I have been a sup. in the Navy in charged with the safety and production of several hundred men rehabbing ships in a naval shipyard, and we made historical records with the work we accomplished, I have never been prouder in my life. I was an enlisted man given a rare opportunity, also was apart of a navy educational pilot program of total efficiency and quality assurance control and execution, material and man-hours projection, safety assessment and execution, the 5 levels of preventive maintenance, The 5 Phase of becoming proactive, and utilizing the 5s's. I have been trained by people a lot smarter than me. With that said here is some input I may offer.
Being a property manager, I had the experience of both sides, a third line supervisor to CEO executive assistant, I have seen the corporate V. maintenance battles. It is very difficult for either side to see what the other goes through, there is no understanding unless you really walked that mile with the boots on the ground. It becomes a self-defeating process of drawn-out battles which result in a revolving door of losing well-trained personnel and a litany of costly failures.
it is great when you calculate man hours but you must take in consideration, the builder of the property, materials used, the age, and prior upkeep these usually unseen factors should be calculated in. I work in a place where, not only do we not have the proper tools or equipment to do our job, we don't have the manpower for the near 600 units that require great maintenance. We have huge common areas that need to be policed, septic tanks, which have never been properly maintained and have not been cleaned out in the last nine to ten years, a water treatment facility, and placement of new homes. We have two people to do this, including the super. I basically work for a company that just wants new homes put down, their motto is "Sales before safety and death" they have actually said that. Having the loss of men under my command, I took great offense to that and don't subscribe to it. We have been at odds ever since. Many attempts have been made to the corporate type, we need tools, time, and a little respect we will get this done. There is no listening, many times I have been told: "Don't want to hear it, just get it done." Well, I live here too so guess what I do the right thing regardless of what they say, I have been in worse trust me.

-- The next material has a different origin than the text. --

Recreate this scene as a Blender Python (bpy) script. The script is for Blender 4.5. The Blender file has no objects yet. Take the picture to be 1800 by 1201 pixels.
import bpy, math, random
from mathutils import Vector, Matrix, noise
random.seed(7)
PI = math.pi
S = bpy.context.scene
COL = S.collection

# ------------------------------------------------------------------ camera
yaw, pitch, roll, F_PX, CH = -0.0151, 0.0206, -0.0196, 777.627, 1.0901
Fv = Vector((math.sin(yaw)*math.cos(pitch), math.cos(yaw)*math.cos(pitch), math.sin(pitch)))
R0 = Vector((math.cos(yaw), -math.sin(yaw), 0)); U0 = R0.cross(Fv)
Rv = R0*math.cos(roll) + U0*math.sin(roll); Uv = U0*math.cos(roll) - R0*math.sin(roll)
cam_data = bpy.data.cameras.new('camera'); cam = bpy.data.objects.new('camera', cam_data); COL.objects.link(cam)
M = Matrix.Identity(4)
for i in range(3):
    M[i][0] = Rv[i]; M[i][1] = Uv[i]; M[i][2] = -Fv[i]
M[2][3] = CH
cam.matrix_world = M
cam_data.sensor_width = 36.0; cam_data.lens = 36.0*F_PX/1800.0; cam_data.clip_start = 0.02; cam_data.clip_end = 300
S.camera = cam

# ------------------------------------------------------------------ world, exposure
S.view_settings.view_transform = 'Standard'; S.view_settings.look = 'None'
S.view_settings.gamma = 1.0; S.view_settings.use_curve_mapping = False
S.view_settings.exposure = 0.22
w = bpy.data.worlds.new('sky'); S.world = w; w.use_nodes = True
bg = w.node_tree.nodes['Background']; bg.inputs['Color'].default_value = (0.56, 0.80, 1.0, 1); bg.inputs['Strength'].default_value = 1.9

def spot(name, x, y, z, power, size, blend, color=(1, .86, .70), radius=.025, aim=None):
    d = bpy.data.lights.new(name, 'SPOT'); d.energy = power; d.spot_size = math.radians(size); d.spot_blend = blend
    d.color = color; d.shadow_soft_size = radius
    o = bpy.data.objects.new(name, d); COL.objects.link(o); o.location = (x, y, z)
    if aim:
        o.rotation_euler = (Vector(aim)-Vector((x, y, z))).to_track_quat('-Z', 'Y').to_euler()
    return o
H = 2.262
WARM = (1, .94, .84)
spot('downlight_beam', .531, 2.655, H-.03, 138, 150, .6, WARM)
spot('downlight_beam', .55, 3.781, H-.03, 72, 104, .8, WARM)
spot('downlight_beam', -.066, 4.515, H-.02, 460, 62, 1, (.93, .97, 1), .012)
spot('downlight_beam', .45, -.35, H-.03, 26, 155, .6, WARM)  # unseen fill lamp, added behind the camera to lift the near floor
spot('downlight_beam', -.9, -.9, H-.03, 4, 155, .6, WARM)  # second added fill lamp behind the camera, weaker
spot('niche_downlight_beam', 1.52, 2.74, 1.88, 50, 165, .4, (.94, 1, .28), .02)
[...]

The shame is, the men and I are military vets, we adapt, overcome, modify, improvise, prepare plan and attack, the residents loved us, who made several nice notifications to cooperate and we never had one positive response in reference from corporate. This long-winded background comes to many informative conclusions, the most important, listen to the boots on the ground, they are probably beaten up by the residents, and the managers, but put on the bum and crying filter (for some people), and listen to the needs of the personnel that are literally chested deep in human excrement. The job is hard enough without being blamed for the failures of being micromanaged and then blamed for management failure. Please never make the lack of someones managerial skills become maintenance's emergency. Very difficult to become proactive when everything is the "end of the world priority." Also, just don't focus on the failures, also focus on what went right, and how can we learn from that and improve.
There is much to be calculated and much to be understood before calculating or projecting man-hours, and many easy ways to accomplish this. Communication, teamwork, daily, weekly, short term and long term goals should be established. Plan and simple. BTW mistakes will happen, if we don't make mistakes then we are not working, errors, on the other hand, example, using duct tape on sewer lines, an electrical conduit for pressured lines, etc etc. that is obviously an error.
I love the challenge of this job, but unfortunately, when you work for people that just want you to hear them and don't want you to be heard, it is a recipe for failure. So I hope this insight can give you a better understanding that many times we make the job harder, lose many man hours because of simple errors such as communicating objectives properly and spending the little money to do the job right the first time. Sorry so winded I have so much to say in reference to the subject that I love so much. Be well.